Airport warning as most Brits have no idea about new security rule | Travel News | Travel

A travel expert has issued a warning that four out of five Brits are clueless about a new security rule introduced this year.

The Government had earlier announced that major airports would have to implement new scanners by June 1, allowing passengers to carry two litres of liquids in their hand luggage and keep items like laptops in their bags.

Despite the original deadline being pushed back from 2022, several airports including Stansted, Heathrow, Gatwick and Manchester have confessed they will not meet next week’s deadline.

On the other hand, smaller airports such as Teesside, London City, Birmingham and Newcastle have installed the new security screening technology and anticipate going live on schedule.

This disparity in readiness among airports has left passengers baffled about what they can and cannot bring to the airport.

A survey conducted by AirAdvisor and exclusively shared with the Mirror revealed that a staggering 83% of people are oblivious to the changes in the 100ml liquid rules at airports this summer.

The new regulation will permit passengers to carry two litres of liquids in their hand luggage on planes.

This change will be applicable to UK airports, but rules at other destinations or for return journeys to the UK may still apply.

The existing rule, which allows passengers to carry liquids under 100ml in their hand luggage in a sealed 20cm x 20cm bag not exceeding one litre, will remain in effect until at least June 1.

Despite the majority of passengers not keeping up with minor changes in the aviation sector, many travellers may mistakenly believe that the 100ml liquid rule will be abolished at all UK airports from June 1. However, this is not the case.

Anton Radchenko, founder and CEO of AirAdvisor, warned: “Considering this rule holds significant importance and will redefine how we travel, people should be aware of it.”

The only airports set to ditch the 100ml liquid rule this summer are London City, Newcastle, and Teesside, due to their early adoption of 3-D CT scanners.

Birmingham also falls into this category, being the sole major airport to meet the target date of June 1.

Other key airports such as Heathrow, Gatwick, and Manchester are lagging behind schedule and are anticipated to implement the rule within the initial months of 2025.

A survey revealed that a staggering 97% of respondents were unaware of which airports will be abolishing the 100ml liquid rules this summer.

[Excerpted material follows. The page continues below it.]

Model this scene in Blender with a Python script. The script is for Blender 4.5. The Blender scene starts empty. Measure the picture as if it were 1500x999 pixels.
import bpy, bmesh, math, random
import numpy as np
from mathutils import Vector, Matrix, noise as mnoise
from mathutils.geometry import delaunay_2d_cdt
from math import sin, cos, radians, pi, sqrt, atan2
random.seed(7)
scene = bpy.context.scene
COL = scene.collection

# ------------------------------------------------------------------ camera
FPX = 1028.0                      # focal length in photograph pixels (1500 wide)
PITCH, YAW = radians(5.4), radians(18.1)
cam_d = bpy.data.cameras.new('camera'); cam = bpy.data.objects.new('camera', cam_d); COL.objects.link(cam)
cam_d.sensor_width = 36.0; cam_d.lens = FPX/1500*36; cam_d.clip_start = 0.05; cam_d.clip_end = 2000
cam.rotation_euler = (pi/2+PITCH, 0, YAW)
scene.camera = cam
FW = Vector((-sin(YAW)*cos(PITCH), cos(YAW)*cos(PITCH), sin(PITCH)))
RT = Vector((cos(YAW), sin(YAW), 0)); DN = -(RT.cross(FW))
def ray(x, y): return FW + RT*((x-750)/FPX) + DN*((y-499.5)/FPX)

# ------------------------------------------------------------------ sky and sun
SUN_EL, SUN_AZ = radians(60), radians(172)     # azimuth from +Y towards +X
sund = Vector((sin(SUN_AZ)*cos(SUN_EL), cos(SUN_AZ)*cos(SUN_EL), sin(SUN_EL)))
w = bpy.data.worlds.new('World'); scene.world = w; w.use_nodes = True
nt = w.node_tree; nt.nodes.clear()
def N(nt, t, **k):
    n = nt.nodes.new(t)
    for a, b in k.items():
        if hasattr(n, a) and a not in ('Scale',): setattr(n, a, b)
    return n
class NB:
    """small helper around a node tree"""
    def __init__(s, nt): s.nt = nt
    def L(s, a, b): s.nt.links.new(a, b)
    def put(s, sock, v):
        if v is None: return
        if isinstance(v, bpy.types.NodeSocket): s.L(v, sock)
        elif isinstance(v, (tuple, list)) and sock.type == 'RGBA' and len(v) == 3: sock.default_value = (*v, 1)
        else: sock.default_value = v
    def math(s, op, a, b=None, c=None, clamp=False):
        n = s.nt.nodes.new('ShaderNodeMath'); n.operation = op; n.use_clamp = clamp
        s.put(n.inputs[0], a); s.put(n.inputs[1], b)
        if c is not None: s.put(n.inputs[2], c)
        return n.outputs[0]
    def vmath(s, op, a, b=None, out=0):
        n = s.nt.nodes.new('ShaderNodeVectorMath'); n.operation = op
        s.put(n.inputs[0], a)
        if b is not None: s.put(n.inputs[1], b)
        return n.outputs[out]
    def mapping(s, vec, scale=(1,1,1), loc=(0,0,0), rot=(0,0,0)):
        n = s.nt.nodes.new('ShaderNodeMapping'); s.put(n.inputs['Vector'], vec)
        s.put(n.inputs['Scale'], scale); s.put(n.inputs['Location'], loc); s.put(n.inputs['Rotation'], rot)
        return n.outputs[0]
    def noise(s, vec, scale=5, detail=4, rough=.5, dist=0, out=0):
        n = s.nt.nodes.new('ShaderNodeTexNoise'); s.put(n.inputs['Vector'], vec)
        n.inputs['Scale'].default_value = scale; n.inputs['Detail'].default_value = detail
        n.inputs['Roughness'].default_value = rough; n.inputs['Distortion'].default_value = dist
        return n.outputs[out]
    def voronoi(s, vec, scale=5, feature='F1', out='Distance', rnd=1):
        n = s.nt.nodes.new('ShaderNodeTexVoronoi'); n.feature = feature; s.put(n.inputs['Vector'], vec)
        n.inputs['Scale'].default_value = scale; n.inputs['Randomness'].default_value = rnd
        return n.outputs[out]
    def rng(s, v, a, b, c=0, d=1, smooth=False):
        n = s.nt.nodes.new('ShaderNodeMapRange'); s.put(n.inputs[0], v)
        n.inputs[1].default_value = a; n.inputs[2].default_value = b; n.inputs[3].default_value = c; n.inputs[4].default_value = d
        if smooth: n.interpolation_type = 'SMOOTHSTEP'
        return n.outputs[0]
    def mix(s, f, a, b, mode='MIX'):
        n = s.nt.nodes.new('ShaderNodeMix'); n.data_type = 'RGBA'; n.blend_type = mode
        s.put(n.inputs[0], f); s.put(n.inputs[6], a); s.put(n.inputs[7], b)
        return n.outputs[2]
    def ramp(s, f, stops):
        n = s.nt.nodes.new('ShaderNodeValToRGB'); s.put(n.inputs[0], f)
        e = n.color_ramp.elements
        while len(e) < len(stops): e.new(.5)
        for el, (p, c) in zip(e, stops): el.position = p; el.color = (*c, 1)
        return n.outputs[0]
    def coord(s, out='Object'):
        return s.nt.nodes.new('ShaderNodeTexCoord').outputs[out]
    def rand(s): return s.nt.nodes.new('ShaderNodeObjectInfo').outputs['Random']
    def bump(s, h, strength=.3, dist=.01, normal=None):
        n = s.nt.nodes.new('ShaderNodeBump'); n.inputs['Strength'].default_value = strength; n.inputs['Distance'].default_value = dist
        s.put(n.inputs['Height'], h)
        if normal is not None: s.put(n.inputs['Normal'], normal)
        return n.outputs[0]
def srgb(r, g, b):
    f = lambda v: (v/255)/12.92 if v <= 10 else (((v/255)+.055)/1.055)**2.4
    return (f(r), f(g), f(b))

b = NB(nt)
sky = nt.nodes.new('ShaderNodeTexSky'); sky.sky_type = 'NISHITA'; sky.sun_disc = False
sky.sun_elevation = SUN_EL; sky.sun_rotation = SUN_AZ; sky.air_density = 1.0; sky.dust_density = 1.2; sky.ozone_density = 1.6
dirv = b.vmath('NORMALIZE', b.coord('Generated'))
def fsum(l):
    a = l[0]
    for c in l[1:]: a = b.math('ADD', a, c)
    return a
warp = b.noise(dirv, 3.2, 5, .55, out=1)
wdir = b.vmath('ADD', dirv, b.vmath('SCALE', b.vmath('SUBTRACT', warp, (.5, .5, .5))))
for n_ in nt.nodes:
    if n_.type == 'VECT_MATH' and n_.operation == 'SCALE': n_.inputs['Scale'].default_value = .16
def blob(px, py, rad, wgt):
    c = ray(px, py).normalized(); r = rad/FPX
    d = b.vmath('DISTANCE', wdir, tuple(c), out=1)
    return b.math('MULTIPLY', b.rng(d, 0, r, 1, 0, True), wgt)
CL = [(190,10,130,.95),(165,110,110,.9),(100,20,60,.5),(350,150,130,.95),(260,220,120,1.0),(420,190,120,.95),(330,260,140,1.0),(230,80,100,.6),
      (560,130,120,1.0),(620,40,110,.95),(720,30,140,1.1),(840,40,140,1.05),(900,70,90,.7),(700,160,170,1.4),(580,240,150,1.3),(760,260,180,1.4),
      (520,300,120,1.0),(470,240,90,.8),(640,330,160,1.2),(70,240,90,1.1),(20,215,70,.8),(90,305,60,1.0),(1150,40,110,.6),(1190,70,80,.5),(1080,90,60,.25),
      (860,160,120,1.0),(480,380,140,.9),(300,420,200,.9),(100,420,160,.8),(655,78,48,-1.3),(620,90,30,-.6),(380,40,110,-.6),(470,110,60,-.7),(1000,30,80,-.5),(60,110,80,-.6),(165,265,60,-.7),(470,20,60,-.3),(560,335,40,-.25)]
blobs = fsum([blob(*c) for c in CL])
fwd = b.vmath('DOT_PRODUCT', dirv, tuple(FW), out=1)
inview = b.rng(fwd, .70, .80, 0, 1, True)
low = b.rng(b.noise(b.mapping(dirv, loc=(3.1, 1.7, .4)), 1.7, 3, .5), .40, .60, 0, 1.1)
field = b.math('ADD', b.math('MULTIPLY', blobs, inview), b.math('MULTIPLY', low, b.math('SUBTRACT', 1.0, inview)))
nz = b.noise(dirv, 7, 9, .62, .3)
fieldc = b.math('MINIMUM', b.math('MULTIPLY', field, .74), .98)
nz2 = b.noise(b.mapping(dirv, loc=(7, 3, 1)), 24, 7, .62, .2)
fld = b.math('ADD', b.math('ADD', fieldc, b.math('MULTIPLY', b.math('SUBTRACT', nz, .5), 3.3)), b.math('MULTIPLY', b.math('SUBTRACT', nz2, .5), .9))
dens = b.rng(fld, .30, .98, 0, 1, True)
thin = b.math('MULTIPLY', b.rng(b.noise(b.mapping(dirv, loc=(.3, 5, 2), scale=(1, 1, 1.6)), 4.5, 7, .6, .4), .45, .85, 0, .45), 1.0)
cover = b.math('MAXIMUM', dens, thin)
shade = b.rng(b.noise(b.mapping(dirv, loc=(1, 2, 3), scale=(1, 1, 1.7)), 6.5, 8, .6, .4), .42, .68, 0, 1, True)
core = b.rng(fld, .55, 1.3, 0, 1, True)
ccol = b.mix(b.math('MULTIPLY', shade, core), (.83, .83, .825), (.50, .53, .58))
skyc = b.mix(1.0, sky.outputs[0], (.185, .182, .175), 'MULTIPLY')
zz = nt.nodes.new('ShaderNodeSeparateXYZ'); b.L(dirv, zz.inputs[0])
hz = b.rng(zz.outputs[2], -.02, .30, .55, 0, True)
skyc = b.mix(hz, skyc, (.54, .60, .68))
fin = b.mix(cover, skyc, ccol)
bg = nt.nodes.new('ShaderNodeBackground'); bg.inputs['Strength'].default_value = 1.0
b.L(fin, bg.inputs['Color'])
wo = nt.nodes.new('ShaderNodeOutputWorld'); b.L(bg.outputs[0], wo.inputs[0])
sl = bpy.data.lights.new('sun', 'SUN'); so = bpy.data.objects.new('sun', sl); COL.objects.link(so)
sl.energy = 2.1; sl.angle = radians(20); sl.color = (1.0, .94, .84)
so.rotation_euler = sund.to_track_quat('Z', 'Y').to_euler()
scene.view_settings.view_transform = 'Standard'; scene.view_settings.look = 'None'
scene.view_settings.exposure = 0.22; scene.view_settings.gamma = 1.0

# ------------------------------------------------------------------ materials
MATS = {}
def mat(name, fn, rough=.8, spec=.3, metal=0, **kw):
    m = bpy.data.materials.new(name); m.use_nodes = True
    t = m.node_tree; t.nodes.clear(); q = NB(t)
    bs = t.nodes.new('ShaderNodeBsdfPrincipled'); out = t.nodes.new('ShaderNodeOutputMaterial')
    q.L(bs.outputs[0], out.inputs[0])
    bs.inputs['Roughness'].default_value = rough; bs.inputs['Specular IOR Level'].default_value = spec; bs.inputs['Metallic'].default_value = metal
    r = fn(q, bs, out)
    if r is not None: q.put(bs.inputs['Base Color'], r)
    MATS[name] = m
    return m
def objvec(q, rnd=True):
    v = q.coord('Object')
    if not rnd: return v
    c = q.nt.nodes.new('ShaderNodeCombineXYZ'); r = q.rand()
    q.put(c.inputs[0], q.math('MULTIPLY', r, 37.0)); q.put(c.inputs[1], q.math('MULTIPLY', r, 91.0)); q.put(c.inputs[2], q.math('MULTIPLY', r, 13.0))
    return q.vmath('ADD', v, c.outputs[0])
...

“If you’re travelling through any of these airports, the old rules will still apply to you even if you’re travelling to/from London City, Newcastle, and Teesside, which have scrapped the 100ml liquid rule,” cautioned Anton. “Passengers flying on this route must be vigilant and aware that old rules will still apply this summer.”

With a significant number of travellers still in the dark about the recent rule changes, chaos could ensue at airports.

“I don’t think airlines are prepared for it,” Anton remarked. “Airlines are also to blame for this confusion because they hardly keep their passengers informed with relevant updates.”

The survey revealed a palpable dissatisfaction with customer service, as a whopping 77% of participants rated airlines’ customer support as poor.

“Unless airlines communicate proactively with their passengers and inform them that the old hand luggage rules will stand in place this summer, there will be confusion,” Anton cautioned. “Ideally, they should send SMS [messages], emails, and call alerts to ticket-holders and previous passengers alike.”

According to the survey, the most daunting aspect of summer air travel for respondents is adapting to the new 100ml rules (42%), followed by delays and cancellations (34%), airport congestion (13%), lost luggage (7%), and missed flights (3%).

With airlines potentially failing to communicate effectively during the busy season, passengers themselves might inadvertently contribute to airport delays.

Anton suggested: “Apart from proactive communication, I recommend airlines leverage social media channels like Facebook, Instagram, and Twitter to spread the message to the general audience and create awareness.

“Airlines should also make use of help desks to assist passengers, as not all will have access to social media. Considering it’s busy summer travel season, airlines and airports should be prepared with more customer support staff to avoid confusion, save time, and streamline the airport security process.”